** BEGIN INFORMATION PROVIDED **

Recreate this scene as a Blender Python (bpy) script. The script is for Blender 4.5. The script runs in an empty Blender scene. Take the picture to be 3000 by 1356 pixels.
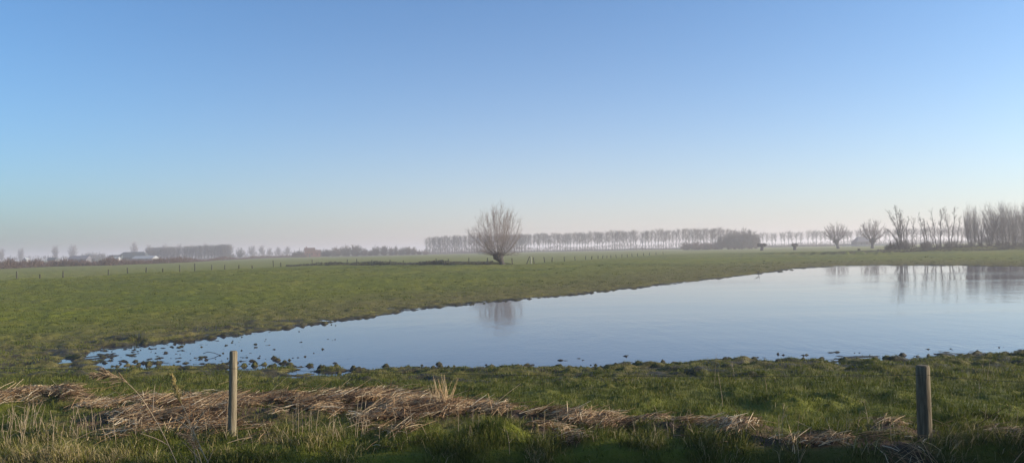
import bpy, math, random
import numpy as np
from mathutils import Vector, Matrix

R = math.radians
C = bpy.context.scene.collection
scene = bpy.context.scene
TAU = 2 * math.pi

# ------------------------------------------------------------------ tuning
CAM_Z = 2.5
F = 2354.0                      # focal length in photo pixels (3000 wide)
PITCH = math.atan(53 / F)
ROLL = 0.020
SUN_AZ, SUN_EL = R(90), R(16)
SUN_STRENGTH = 4.8
SKY_STRENGTH = 0.145
EXPOSURE = 0.62
HAZE = 0.00085
HAZE_G = 0.25
HAZE_TOP = 17.0

# ------------------------------------------------------------------ camera
CAM_M = Matrix.Translation((0, 0, CAM_Z)) @ Matrix.Rotation(math.pi / 2 + PITCH, 4, 'X') @ Matrix.Rotation(-ROLL, 4, 'Z')
cam_data = bpy.data.cameras.new('camera')
cam = bpy.data.objects.new('camera', cam_data)
C.objects.link(cam)
cam.matrix_world = CAM_M
cam_data.sensor_width = 36
cam_data.lens = 36 * F / 3000
cam_data.clip_start = 0.1
cam_data.clip_end = 9000
scene.camera = cam
CAM_R = np.array(CAM_M.to_3x3())


def ray(px, py):
    return CAM_R @ np.array([(px - 1500) / F, (678 - py) / F, -1.0])


def on_plane(px, py, z=0.0):
    d = ray(px, py)
    t = (z - CAM_Z) / d[2]
    return d[0] * t, d[1] * t


def at_dist(px, py, D):
    """point on the pixel's ray at depth y = D"""
    d = ray(px, py)
    t = D / d[1]
    return np.array([d[0] * t, D, CAM_Z + d[2] * t])


# ------------------------------------------------------------------ noise
def _hash(ix, iy, seed):
    h = (ix.astype(np.int64) * 374761393 + iy.astype(np.int64) * 668265263 + seed * 974634777) & 0xffffffff
    h = ((h ^ (h >> 13)) * 1274126177) & 0xffffffff
    h = h ^ (h >> 16)
    return h.astype(np.float64) / 2147483648.0 - 1.0


def vnoise(x, y, seed=0):
    ix, iy = np.floor(x), np.floor(y)
    fx, fy = x - ix, y - iy
    fx = fx * fx * fx * (fx * (fx * 6 - 15) + 10)
    fy = fy * fy * fy * (fy * (fy * 6 - 15) + 10)
    a, b = _hash(ix, iy, seed), _hash(ix + 1, iy, seed)
    c, d = _hash(ix, iy + 1, seed), _hash(ix + 1, iy + 1, seed)
    return (a + (b - a) * fx) * (1 - fy) + (c + (d - c) * fx) * fy


def fbm(x, y, seed=0, octaves=3, gain=0.5):
    s, a, n = 0, 1, 0
    for i in range(octaves):
        c, t = math.cos(0.6 * i + .3), math.sin(0.6 * i + .3)
        s = s + a * vnoise((x * c - y * t) * 2 ** i + 17.3 * i, (x * t + y * c) * 2 ** i - 5.1 * i, seed + i)
        n += a
        a *= gain
    return s / n


def sm(x, a, b):
    t = np.clip((x - a) / (b - a), 0, 1)
    return t * t * (3 - 2 * t)


# ------------------------------------------------------------------ plan of the place
POND_PX = [(235, 1062), (290, 1030), (400, 1012), (547, 996), (640, 984), (746, 971), (920, 949), (1054, 931), (1177, 910), (1280, 899),
           (1386, 888), (1514, 876), (1640, 866), (1747, 855), (1922, 835), (2097, 814), (2190, 805), (2272, 795), (2340, 786), (2423, 780),
           (2563, 776), (2796, 777), (3000, 779), (3500, 792), (4200, 850),
           (4200, 1000), (3400, 1028), (3000, 1036), (2764, 1045), (2624, 1045), (2519, 1056), (2372, 1058), (2205, 1057), (2100, 1063),
           (1900, 1072), (1700, 1079), (1534, 1080), (1394, 1082), (1254, 1081), (1080, 1084), (940, 1075), (800, 1061), (660, 1066),
           (543, 1070), (420, 1067), (323, 1068)]
POND = np.array([on_plane(px, py, 0.0) for px, py in POND_PX])


def seg_dist(x, y, pts, closed=False):
    """distance to polyline and the signed side (positive = beyond, away from the camera) of the nearest segment"""
    best = np.full(x.shape, 1e18)
    side = np.zeros(x.shape)
    n = len(pts)
    for i in range(n if closed else n - 1):
        ax, ay = pts[i]
        bx, by = pts[(i + 1) % n]
        dx, dy = bx - ax, by - ay
        t = np.clip(((x - ax) * dx + (y - ay) * dy) / (dx * dx + dy * dy + 1e-12), 0, 1)
        d2 = (x - ax - t * dx) ** 2 + (y - ay - t * dy) ** 2
        m = d2 < best
        best = np.where(m, d2, best)
        side = np.where(m, np.sign(dx * (y - ay) - dy * (x - ax)), side)
    return np.sqrt(best), side


def inside(x, y, poly):
    r = np.zeros(x.shape, bool)
    n = len(poly)
    for i in range(n):
        ax, ay = poly[i]
        bx, by = poly[(i + 1) % n]
        c = ((ay > y) != (by > y)) & (x < (bx - ax) * (y - ay) / (by - ay + 1e-15) + ax)
        r ^= c
    return r


def pond_s(x, y):
    d, _ = seg_dist(x, y, POND, True)
    return np.where(inside(x, y, POND), -d, d)


FZ = 0.52
FENCE_PX = [(-400, 850), (0, 821), (50, 817), (185, 814), (318, 806), (428, 799), (527, 797), (621, 793), (700, 789), (801, 783), (915, 778), (1017, 776.5),
            (1090, 776.5), (1249, 776), (1314, 776), (1374, 775), (1428, 774.5), (1501, 773), (1565, 771), (1596, 767.5), (1654, 765.5), (1685, 763),
            (1760, 758.5), (1850, 752), (1950, 745.5), (2100, 741.5), (2300, 737), (2500, 735.5), (2650, 733), (3000, 728.5), (3500, 722)]
FENCE = np.array([on_plane(px, py, FZ) for px, py in FENCE_PX])
BROWN_PX = [(-300, 797), (0, 788), (150, 781), (330, 776.5), (525, 770), (650, 762.5), (750, 757.5), (860, 754), (1000, 752.5), (1150, 749), (1250, 746), (1400, 742.5),
            (1540, 738.5), (1750, 735), (1950, 731), (2100, 727.5), (2300, 723), (2500, 719), (2800, 713), (3200, 705)]
BROWN = np.array([on_plane(px, py, 0.55) for px, py in BROWN_PX])
BANKR_PX = [(2180, 746), (2300, 745.5), (2450, 745), (2550, 741), (2640, 738.5), (2800, 735.5), (3000, 732), (3400, 727)]
BANKR = np.array([on_plane(px, py, FZ) for px, py in BANKR_PX])

# heaps of cut reed: path in photo pixels, half width (m), height (m)
MATS = [
    ([(-150, 1190), (-60, 1180), (60, 1166), (150, 1162), (235, 1170)], .50, .12, 'left'),
    ([(235, 1192), (330, 1196), (400, 1182), (470, 1178)], .32, .09, 'left'),
    ([(360, 1235), (480, 1212), (620, 1215), (760, 1210), (900, 1203), (1020, 1192), (1150, 1203), (1250, 1216)], 1.35, .12, 'main'),
    ([(1250, 1222), (1330, 1212), (1430, 1206), (1500, 1224), (1600, 1226), (1720, 1234), (1800, 1236)], .42, .09, 'main'),
    ([(1570, 1268), (1650, 1282), (1690, 1296)], .20, .07, 'main'),
    ([(1740, 1254), (1820, 1246), (1960, 1240)], .24, .06, 'right'),
    ([(1960, 1266), (2040, 1264), (2120, 1274), (2210, 1266)], .40, .12, 'right'),
    ([(2240, 1292), (2400, 1296), (2560, 1300), (2680, 1312)], .34, .04, 'right'),
    ([(2590, 1262), (2720, 1260), (2850, 1272), (3000, 1282), (3200, 1290)], .30, .05, 'right'),
]
MATS_PLAN = [(np.array([on_plane(px, py, .18) for px, py in p]), w, h, k) for p, w, h, k in MATS]
# grass mounds on the bank: px, py, radius, height
MOUNDS = [(1440, 1285, .30, .20), (1490, 1290, .25, .20), (90, 1290, .45, .13), (230, 1290, .4, .12), (1180, 1290, .5, .10), (1800, 1310, .4, .1),
          (2450, 1156, .42, .13), (2280, 1190, .6, .13), (2330, 1180, .5, .1), (2900, 1215, .55, .14), (2640, 1160, .35, .09), (2570, 1205, .4, .1), (2830, 1235, .4, .1),
          (1880, 1170, .45, .10), (1600, 1165, .5, .10), (2080, 1215, .45, .1), (1400, 1150, .5, .07), (2180, 1160, .4, .09), (2000, 1130, .4, .07), (2740, 1180, .5, .08), (1740, 1190, .5, .08)]
MOUNDS_PLAN = [(on_plane(px, py, .15), r * .9, h * .7) for px, py, r, h in MOUNDS]


def bank_edge(x):
    return 9.22 + .22 * fbm(x / 1.3, x * 0 + 3.3, 41, 3) + .10 * np.sin(x * .8 + .6)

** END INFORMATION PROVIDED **

### WORK TO DO
Leave out the pictures, then repeat the listing above exactly from its first line to the line with "HAZE_TOP = 17.0", inclusive.

### FINAL RESULT
Recreate this scene as a Blender Python (bpy) script. The script is for Blender 4.5. The script runs in an empty Blender scene. Take the picture to be 3000 by 1356 pixels.
import bpy, math, random
import numpy as np
from mathutils import Vector, Matrix

R = math.radians
C = bpy.context.scene.collection
scene = bpy.context.scene
TAU = 2 * math.pi

# ------------------------------------------------------------------ tuning
CAM_Z = 2.5
F = 2354.0                      # focal length in photo pixels (3000 wide)
PITCH = math.atan(53 / F)
ROLL = 0.020
SUN_AZ, SUN_EL = R(90), R(16)
SUN_STRENGTH = 4.8
SKY_STRENGTH = 0.145
EXPOSURE = 0.62
HAZE = 0.00085
HAZE_G = 0.25
HAZE_TOP = 17.0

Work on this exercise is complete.